Sleeping whilst sitting bolt upright (or as near as damn it) is impossible for me and I envy all those who managed to do it. Last weekend, the thrill of travelling without children meant that I couldn’t resist uninterrupted channel surfing through the available range of films, in spite of the fact it was 2am and there was mainly fuzzy noise coming out of my earphones. One ear had no sound at all. The lady sitting next to me resembled Mma Ramotswe from the No. 1 Ladies Detective Agency, and I had to quietly burrow under the folds of her coat to find the TV controls located in the central armrest while she was sleeping.

Finally, I thought I must also turn my attention to sleep, but found that my tiny seat was filled with sharp edges and there was no room under the chair in front to stretch out my legs as there was a fixed metal box there. The ‘wings’ on the headrest that are designed to support your head while sleeping, kept limply falling back into their original positions when I tried to pull them forward in an effort to get comfortable. I tried stuffing the plastic bag that the polyester plane blanket was packed in behind the headrest wings, but nothing worked. I ended up spending the night taking ten or twenty minute snatches of sleep between changing position in a quest for comfort for a few hours, shifting around like an oversized dog in a tiny basket. Then all the lights are snapped on and you are served breakfast two hours before your scheduled landing time. In my view, night flying is like a form of drawn out torture.
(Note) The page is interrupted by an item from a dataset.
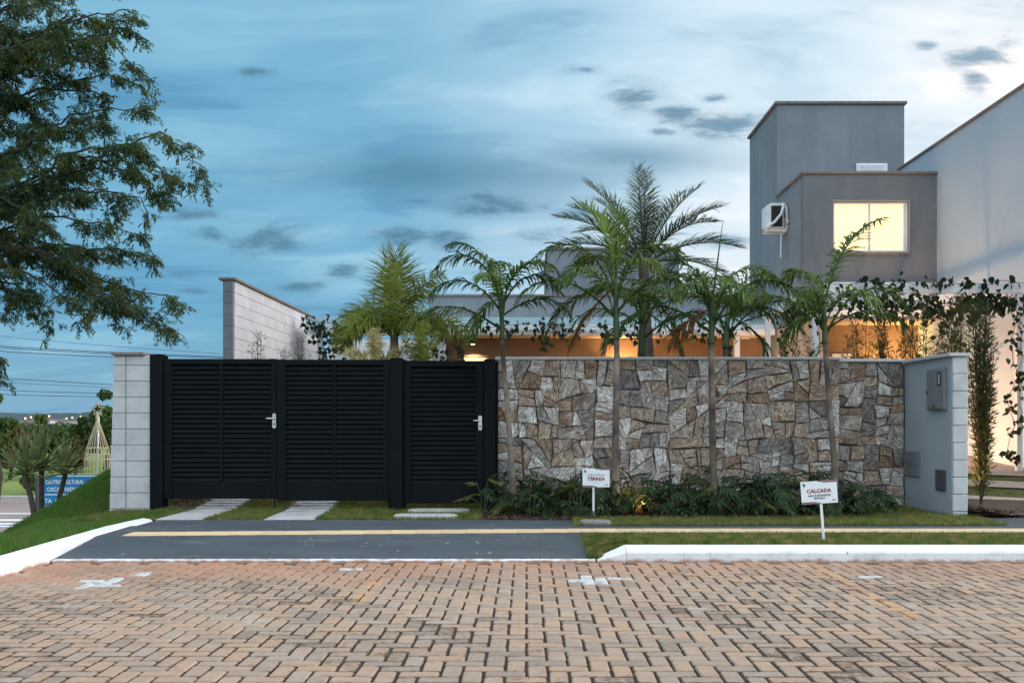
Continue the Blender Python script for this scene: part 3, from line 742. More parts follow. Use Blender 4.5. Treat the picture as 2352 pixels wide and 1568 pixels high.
# paved wheel tracks
def strip(x0, x1, drift, y0, y1, m, name, pw=.1, pl=.2):
    sb = MB(); yk = [y0, 11.2, 12.3, 13.0, y1]
    for a, c in zip(yk[:-1], yk[1:]):
        da, dc = drift * (a - y0) / (y1 - y0), drift * (c - y0) / (y1 - y0)
        sb.quad((x0 + da, a, gz(a) - .001), (x1 + da, a, gz(a) - .001), (x1 + dc, c, gz(c) - .001), (x0 + dc, c, gz(c) - .001))
    root = struct(sb.build(name, M['sand']))
    b = MB(); ny_ = int((y1 - y0) / pl); nx_ = 5; w = (x1 - x0) / nx_
    for i in range(ny_):
        for j in range(nx_ + 1):
            a = x0 + (j - (.5 if i % 2 else 0)) * w; c = a + w
            a = max(a, x0); c = min(c, x1)
            if c - a < .02: continue
            ya = y0 + i * pl; d = drift * (ya - y0) / (y1 - y0); z = gz(ya + pl / 2) + .008 + rp.uniform(-.002, .002)
            b.cbox(a + d + .002, c + d - .002, ya + .002, ya + pl - .002, z - .03, z, .005)
    o = b.build('paver', m, root); stuff(o)
    return root
strip(-4.09, -3.57, -.09, 11.03, 16.4, M['strip'], 'wheel_track')
strip(-2.90, -2.34, -.20, 11.03, 16.4, M['strip'], 'wheel_track')

# drive of the house on the right
b = MB()
def dz(Y): return gz(Y)
rd = MB()
for (xa, xb, m_) in ():
    pass
struct(MB().quad((4.98, 11.27, gz(11.27)), (12, 11.27, gz(11.27)), (12, 12.3, gz(12.3) + .02), (4.98, 12.3, gz(12.3) + .02)).quad((4.98, 12.3, gz(12.3) + .02), (12, 12.3, gz(12.3) + .02), (12, 20, gz(20) + .01), (4.98, 20, gz(20) + .01)).build('side_drive_ground', M['turf']))
def sd_z(Y): return gz(Y) + .025
def track(name, pts):
    """pavers laid in a band between two photo lines; pts = quad corners on the sloping drive"""
    root = struct(MB().quad(*[(x, y, sd_z(y) - .004) for x, y in pts]).build(name, M['sand']))
    A, B_, C_, D_ = [Vector((x, y, 0)) for x, y in pts]
    bb = MB(); n = max(2, int((B_ - A).length / .2)); k = max(2, int((D_ - A).length / .1))
    for i in range(n):
        for j in range(k):
            def at_(u, v): return A.lerp(B_, u).lerp(D_.lerp(C_, u), v)
            p = [at_((i + .02) / n, (j + .04) / k), at_((i + .98) / n, (j + .04) / k), at_((i + .98) / n, (j + .96) / k), at_((i + .02) / n, (j + .96) / k)]
            bb.quad(*[(q.x, q.y, sd_z(q.y) + .008) for q in p])
    stuff(bb.build('paver', M['pink_paver'], root)); return root
track('side_drive_track', [(5.1, 11.3), (9.0, 11.3), (9.0, 12.0), (5.25, 13.6)])
track('side_drive_track', [(5.6, 14.6), (9.5, 13.0), (9.5, 13.8), (5.8, 15.4)])
track('side_drive_terrace', [(5.9, 16.2), (8.19, 15.2), (8.19, 20.0), (5.9, 20.0)])
X, Y = scatter(16000, 5.0, 8.6, 11.6, 16, lambda X, Y: (np.abs(Y - (14.1 - (X - 5.4) * .42)) < .45) | (np.abs(Y - (15.75 - (X - 5.8) * .42)) < .35))
blades('grass', 'grass strips between the paved tracks of the drive on the right', X, Y, gzv(Y) + .01, M['grass'], (.02, .05))

# bark mulch
def chips(label, n, fx, fy, zf, size=(.012, .035)):
    X = fx(n); Y = fy(n); Z = np.array([zf(x, y) for x, y in zip(X, Y)])
    C = np.stack([X, Y, Z + RNG.uniform(.004, .03, n)], -1)
    A = rand_dirs(n); A[:, 2] *= .45; B_ = np.cross(A, rand_dirs(n)); 
    s_ = RNG.uniform(size[0], size[1], n)[:, None]
    A = A * s_; B_ = B_ / np.maximum(np.linalg.norm(B_, axis=1, keepdims=True), 1e-3) * s_ * .45; B_[:, 2] *= .4
    Vv, Ff = diamonds(C, A, B_)
    o = npmesh('bark_mulch', Vv, Ff, M['mulch']); stuff(o, label); o['category'] = 'mulch'
chips('dark bark chips under the plants along the stone wall', 9000, lambda n: RNG.uniform(-.55, 4.2, n), lambda n: RNG.uniform(11.05, 12.3, n), lambda x, y: gz(y) - .01)
chips('small heap of bark chips beside the right block pier', 1500, lambda n: 5.05 + np.abs(RNG.normal(0, .28, n)), lambda n: 11.5 + RNG.normal(0, .14, n), lambda x, y: .14 + .05 * math.exp(-((x - 5.1) / .25) ** 2), (.02, .06))
chips('dark bark chips behind the left gate post', 900, lambda n: RNG.uniform(-4.75, -4.1, n), lambda n: RNG.uniform(12.5, 13.6, n), lambda x, y: gz(y))

# stepping stones
def slab_stone(x0, x1, y0, y1, label, m='slab'):
    z = gz((y0 + y1) / 2)
    b = MB(); n = 14; cx, cy = (x0 + x1) / 2, (y0 + y1) / 2; pts = []
    for i in range(n):
        a = 2 * math.pi * i / n; c, s_ = math.cos(a), math.sin(a)
        r = (abs(c) ** 8 + abs(s_) ** 8) ** (-1 / 8)
        pts.append((cx + c * r * (x1 - x0) / 2 * rp.uniform(.95, 1), cy + s_ * r * (y1 - y0) / 2 * rp.uniform(.94, 1)))
    V = [(x, y, z - .03) for x, y in pts] + [(x, y, z + .030) for x, y in pts] + [(cx + (x - cx) * .975, cy + (y - cy) * .96, z + .037) for x, y in pts]
    b.v = V
    for r_ in (0, n):
        for i in range(n): j = (i + 1) % n; b.f.append((r_ + i, r_ + j, r_ + n + j, r_ + n + i))
    b.f.append(tuple(range(2 * n, 3 * n)))
    tag(b.build('stepping_stone', M[m]), label, 'stepping stone', 'stepping stones in the grass')
slab_stone(PX(938, 12) , PX(1080, 12), 11.82, 12.16, 'pale grey stepping stone just under the pedestrian gate')
slab_stone(PX(905, 11.3), PX(1052, 11.3), 11.12, 11.42, 'brownish stepping stone at the edge of the grey drive')
slab_stone(PX(1332, 10.55), PX(1404, 10.55), 10.40, 10.72, 'small grey slab at the foot of the sign on the left', 'slab_dull')

# =================================================================== BOUNDARY
GY_ = 12.3; K = FPX / GY_
def gx_(x): return (x - VX) / K
def gz_(y): return HC + (VY - y) / K
# block pier at the left
pier = thing('block_pier', 'painted concrete block pier left of the black gates', 'pier', (gx_(305), GY_, 0))
ox = pier.location.x
MB().box(gx_(262) - ox, gx_(345) - ox - .004, .012, .385, -.3, gz_(816)).build('mortar_core', M['mortar'], pier)
z = gz_(817); ch = .1955; first = True
while z > -.1:
    h = .118 if first else ch; first = False
    xa, xm, xb = gx_(261) - ox - .002, gx_(289) - ox, gx_(345.5) - ox
    tw = (gz_(817) - z) * .018
    for (a, c) in ((xa - tw * 1.6, xm - .004), (xm + .004, xb)):
        MB().cbox(a + .002, c - .002, -.002 + rp.uniform(-.002, .002), .39, z - h + .003, z - .003, .006).build('block', M['block'], pier)
    z -= h
MB().cbox(gx_(258) - ox, gx_(332) - ox, -.04, .42, gz_(816), gz_(809), .004).build('coping', M['coping_dark'], pier)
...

Having removed my pointy zip up boots, in the morning I found it nearly impossible to jam them back onto my swollen feet. All the economy passengers are then finally spat out at the other end of the flight all with matching red eyes, dazed expression, tangled hair and a furry feeling in the mouth. All this agony is largely made up for a total change of scene at the other end and the excitement of seeing family and friends. However, it always takes days to shake off the hungover feeling that resembles having attended an all night party but without any of the fun bits.